En Autriche, quand la coalition noire/bleue du Parti Populaire démocrate-chrétien avec le parti d’extrême droite de Haider a pris le pouvoir, l’opposition démocratique a commencé à manifester, avec des dizaines de milliers de personnes dans la rue. Le mois dernier, la centrale syndicale autrichienne a encore convoqué à une manifestation, avec 50,000 personnes dans la rue. Il n’y a pas eu de casse, depuis dix-huit mois de manifestation. Ce n’est pas parce qu’il n’y a pas de casseurs en Autriche, c’est parce que le peuple de gauche, qui manifeste toutes les semaines, ne leur a donné aucun espace: dès qu’ils arrivent, ils sont enveloppés par le peuple qui les désarme. Pour cela, il n’a même pas fallu un service d’ordre. L’ordre interne s’est organisé aussi spontanément que les manifestations elles-mêmes.

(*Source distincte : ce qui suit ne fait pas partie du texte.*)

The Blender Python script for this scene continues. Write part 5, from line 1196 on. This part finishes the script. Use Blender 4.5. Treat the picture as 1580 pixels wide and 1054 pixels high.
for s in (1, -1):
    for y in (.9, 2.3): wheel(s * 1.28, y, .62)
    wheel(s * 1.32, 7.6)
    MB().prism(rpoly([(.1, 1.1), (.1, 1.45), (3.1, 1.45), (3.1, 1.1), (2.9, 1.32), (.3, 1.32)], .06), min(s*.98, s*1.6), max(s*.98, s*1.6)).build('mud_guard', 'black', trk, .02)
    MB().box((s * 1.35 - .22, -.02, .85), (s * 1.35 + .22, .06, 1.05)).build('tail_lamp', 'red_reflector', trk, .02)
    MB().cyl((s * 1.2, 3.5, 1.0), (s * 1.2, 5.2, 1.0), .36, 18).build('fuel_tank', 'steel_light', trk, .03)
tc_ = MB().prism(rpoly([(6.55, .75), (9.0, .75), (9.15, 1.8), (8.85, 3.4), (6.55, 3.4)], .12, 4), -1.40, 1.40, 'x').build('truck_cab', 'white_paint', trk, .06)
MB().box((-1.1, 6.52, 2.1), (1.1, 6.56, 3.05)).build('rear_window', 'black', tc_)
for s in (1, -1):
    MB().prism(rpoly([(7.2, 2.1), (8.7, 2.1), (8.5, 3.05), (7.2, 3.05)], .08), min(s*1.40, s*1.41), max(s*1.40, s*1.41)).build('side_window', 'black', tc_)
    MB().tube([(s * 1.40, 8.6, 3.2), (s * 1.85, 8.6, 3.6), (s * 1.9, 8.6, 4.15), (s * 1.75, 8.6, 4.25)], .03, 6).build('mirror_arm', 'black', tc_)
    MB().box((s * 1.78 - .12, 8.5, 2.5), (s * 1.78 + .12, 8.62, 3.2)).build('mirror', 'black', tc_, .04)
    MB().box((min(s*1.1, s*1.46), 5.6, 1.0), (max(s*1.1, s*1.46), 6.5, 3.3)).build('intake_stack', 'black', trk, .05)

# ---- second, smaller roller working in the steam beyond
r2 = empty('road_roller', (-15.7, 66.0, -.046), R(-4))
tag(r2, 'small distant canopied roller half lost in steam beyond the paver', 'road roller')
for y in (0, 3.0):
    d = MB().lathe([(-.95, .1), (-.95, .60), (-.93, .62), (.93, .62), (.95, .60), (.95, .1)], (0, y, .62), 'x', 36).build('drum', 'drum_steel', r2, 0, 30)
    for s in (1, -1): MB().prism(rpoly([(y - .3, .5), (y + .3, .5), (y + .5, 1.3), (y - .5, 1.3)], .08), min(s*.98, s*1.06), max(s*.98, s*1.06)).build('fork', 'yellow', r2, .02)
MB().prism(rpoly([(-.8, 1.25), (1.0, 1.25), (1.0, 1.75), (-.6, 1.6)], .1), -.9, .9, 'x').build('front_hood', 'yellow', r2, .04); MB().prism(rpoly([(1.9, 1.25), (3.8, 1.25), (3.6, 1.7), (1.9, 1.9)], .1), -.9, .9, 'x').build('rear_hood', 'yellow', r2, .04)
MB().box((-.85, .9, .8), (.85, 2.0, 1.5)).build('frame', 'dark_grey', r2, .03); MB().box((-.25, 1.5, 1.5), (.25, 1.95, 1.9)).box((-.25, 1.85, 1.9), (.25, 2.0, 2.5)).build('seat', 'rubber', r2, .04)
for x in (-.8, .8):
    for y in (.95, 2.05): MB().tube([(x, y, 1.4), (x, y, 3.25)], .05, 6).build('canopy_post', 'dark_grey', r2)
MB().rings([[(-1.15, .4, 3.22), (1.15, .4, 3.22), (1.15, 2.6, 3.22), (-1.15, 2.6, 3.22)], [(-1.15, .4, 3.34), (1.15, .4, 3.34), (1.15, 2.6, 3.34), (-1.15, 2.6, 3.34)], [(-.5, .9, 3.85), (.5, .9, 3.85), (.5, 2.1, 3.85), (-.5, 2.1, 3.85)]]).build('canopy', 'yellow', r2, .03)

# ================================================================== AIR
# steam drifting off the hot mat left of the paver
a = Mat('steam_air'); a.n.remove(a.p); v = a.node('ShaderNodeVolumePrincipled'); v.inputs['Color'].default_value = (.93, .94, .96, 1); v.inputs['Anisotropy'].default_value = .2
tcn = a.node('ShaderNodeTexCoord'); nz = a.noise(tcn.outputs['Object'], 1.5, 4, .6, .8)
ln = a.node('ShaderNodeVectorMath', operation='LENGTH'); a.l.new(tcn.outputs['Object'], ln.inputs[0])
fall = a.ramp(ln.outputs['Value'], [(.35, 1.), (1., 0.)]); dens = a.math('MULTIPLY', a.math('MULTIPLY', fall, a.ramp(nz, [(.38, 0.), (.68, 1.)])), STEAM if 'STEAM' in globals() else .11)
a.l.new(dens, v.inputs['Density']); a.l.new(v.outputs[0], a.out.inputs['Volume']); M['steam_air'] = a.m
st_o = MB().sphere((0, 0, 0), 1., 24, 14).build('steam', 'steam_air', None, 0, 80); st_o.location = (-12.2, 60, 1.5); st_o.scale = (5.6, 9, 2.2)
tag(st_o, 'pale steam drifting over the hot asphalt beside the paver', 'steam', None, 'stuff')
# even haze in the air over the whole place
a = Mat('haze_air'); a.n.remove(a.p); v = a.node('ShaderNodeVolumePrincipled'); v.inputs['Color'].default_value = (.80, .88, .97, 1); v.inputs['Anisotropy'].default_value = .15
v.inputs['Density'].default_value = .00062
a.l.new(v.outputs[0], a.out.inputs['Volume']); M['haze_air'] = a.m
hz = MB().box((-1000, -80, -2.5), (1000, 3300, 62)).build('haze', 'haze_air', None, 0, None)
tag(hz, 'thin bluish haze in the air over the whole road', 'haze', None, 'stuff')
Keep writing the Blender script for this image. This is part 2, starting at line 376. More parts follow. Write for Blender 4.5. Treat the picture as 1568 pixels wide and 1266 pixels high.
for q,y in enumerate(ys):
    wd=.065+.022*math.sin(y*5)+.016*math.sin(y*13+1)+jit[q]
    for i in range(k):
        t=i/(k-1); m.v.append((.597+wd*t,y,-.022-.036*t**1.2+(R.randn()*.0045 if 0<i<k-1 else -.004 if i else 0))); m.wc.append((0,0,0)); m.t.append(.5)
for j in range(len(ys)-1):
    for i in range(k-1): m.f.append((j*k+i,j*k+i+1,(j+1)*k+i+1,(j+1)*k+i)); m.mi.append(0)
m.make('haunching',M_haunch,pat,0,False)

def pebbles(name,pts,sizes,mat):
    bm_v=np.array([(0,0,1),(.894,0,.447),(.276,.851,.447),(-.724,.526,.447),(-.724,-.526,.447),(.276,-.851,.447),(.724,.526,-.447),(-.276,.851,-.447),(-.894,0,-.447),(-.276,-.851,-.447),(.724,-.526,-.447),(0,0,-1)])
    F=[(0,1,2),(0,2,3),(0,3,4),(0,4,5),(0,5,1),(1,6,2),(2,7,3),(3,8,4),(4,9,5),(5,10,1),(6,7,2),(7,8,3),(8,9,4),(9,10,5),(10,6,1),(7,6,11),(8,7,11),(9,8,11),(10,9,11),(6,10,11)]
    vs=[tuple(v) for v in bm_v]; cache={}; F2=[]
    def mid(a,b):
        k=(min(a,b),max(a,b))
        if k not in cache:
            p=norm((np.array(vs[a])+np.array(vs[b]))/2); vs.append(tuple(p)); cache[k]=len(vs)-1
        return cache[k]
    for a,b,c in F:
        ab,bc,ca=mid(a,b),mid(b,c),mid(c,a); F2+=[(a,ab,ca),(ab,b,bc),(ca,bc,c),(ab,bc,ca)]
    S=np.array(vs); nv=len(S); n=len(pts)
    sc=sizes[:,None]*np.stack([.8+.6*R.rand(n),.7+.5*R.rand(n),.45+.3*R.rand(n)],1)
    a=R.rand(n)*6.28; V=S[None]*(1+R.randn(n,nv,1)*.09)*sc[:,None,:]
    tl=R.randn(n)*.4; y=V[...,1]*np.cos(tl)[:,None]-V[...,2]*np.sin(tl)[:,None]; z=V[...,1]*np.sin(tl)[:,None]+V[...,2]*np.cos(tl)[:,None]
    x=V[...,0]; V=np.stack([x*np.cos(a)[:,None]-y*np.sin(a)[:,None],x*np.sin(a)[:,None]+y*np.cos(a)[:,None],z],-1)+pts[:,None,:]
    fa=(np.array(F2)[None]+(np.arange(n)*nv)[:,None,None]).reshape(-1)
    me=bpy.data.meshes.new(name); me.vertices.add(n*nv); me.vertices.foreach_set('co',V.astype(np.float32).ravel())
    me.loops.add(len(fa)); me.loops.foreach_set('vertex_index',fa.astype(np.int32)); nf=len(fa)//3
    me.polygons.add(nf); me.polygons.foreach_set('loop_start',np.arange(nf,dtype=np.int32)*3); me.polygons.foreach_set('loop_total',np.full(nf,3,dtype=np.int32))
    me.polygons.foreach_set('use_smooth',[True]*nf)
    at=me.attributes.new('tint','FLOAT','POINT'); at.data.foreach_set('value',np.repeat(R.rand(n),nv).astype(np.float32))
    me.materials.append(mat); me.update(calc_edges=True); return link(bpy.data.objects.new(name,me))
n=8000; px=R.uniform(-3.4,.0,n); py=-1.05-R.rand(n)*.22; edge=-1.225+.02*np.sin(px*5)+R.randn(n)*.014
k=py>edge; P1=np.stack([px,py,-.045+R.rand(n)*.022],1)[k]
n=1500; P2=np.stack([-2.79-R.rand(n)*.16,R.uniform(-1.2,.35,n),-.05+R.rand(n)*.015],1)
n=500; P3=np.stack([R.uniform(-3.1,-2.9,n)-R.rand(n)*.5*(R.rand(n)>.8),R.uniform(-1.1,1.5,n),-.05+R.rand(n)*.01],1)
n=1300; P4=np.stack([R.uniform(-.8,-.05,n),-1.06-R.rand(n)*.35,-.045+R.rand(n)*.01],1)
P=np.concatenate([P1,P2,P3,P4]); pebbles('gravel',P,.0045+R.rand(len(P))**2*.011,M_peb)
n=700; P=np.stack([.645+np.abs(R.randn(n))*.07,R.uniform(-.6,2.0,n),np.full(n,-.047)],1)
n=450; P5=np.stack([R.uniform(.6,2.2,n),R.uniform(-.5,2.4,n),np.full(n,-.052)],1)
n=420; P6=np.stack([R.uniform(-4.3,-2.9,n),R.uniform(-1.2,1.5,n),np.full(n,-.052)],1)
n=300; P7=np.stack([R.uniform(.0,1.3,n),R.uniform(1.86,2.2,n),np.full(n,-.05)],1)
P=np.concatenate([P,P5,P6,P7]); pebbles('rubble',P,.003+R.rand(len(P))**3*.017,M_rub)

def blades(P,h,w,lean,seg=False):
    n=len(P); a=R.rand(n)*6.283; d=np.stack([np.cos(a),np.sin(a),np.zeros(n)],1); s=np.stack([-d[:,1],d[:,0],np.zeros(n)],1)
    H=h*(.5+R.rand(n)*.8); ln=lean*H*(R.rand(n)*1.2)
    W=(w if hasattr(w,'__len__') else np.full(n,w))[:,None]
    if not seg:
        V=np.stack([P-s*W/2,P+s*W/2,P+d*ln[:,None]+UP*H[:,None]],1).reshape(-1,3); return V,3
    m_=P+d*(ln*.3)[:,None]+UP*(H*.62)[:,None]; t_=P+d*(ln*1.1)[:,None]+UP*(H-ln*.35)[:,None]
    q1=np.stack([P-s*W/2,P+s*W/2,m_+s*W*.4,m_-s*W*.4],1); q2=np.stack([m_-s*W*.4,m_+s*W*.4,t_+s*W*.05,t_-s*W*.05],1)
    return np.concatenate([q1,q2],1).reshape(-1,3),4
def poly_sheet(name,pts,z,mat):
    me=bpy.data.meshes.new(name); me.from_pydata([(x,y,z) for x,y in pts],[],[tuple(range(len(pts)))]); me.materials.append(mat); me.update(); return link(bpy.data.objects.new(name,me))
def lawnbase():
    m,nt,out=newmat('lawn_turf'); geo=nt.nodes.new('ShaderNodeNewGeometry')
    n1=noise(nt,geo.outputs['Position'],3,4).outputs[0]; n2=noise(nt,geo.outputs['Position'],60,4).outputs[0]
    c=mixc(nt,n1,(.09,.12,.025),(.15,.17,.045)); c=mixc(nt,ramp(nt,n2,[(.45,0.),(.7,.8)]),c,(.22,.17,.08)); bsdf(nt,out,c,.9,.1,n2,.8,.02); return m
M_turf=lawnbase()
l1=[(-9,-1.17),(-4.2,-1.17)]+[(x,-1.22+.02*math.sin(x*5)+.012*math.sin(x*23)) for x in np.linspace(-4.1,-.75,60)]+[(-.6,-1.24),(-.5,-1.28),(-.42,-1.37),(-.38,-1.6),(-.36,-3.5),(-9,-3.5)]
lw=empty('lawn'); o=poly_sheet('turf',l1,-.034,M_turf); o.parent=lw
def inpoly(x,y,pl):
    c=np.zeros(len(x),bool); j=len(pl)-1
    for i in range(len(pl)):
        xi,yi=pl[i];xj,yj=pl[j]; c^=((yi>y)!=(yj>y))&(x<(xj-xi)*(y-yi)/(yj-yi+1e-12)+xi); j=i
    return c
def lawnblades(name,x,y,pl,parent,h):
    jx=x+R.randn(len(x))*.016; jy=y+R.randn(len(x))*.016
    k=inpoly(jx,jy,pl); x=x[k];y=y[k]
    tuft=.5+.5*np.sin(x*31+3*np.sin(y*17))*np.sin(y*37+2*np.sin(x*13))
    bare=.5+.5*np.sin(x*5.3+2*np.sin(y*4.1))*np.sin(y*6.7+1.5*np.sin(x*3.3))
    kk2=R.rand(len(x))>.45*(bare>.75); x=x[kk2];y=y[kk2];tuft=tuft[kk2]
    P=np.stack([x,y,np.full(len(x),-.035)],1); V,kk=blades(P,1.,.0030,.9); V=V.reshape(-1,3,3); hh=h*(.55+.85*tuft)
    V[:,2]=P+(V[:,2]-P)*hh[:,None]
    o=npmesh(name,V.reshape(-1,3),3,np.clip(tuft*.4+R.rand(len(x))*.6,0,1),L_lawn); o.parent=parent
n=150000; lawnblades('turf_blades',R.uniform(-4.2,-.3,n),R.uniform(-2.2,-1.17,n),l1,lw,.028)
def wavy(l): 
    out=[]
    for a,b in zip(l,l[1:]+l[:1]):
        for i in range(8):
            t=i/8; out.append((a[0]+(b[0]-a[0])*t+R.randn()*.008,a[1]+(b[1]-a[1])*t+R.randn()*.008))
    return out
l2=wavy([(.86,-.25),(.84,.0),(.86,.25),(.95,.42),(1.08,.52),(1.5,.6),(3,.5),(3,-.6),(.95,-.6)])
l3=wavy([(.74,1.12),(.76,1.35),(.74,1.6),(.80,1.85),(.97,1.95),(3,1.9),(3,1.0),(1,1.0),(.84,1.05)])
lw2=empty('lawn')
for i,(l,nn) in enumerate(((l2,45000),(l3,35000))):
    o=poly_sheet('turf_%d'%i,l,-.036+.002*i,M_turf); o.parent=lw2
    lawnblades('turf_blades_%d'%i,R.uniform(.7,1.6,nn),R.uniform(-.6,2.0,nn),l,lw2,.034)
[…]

Prenons exemple sur les Autrichiens. La lutte contre le système, aussi dans la rue, nécessite la mobilisation de grandes masses, pas seulement quand les décideurs se réunissent mais sur la longue durée. La responsabilité des socialistes, c’est de renforcer la démocratie en renforçant la culture et les armes du mouvement de masse qui la porte, sans complaisance aucune vis-à-vis de ceux qui voudraient la détruire.
J’espère avoir donné matière à discussion.
Je vous remercie de votre attention.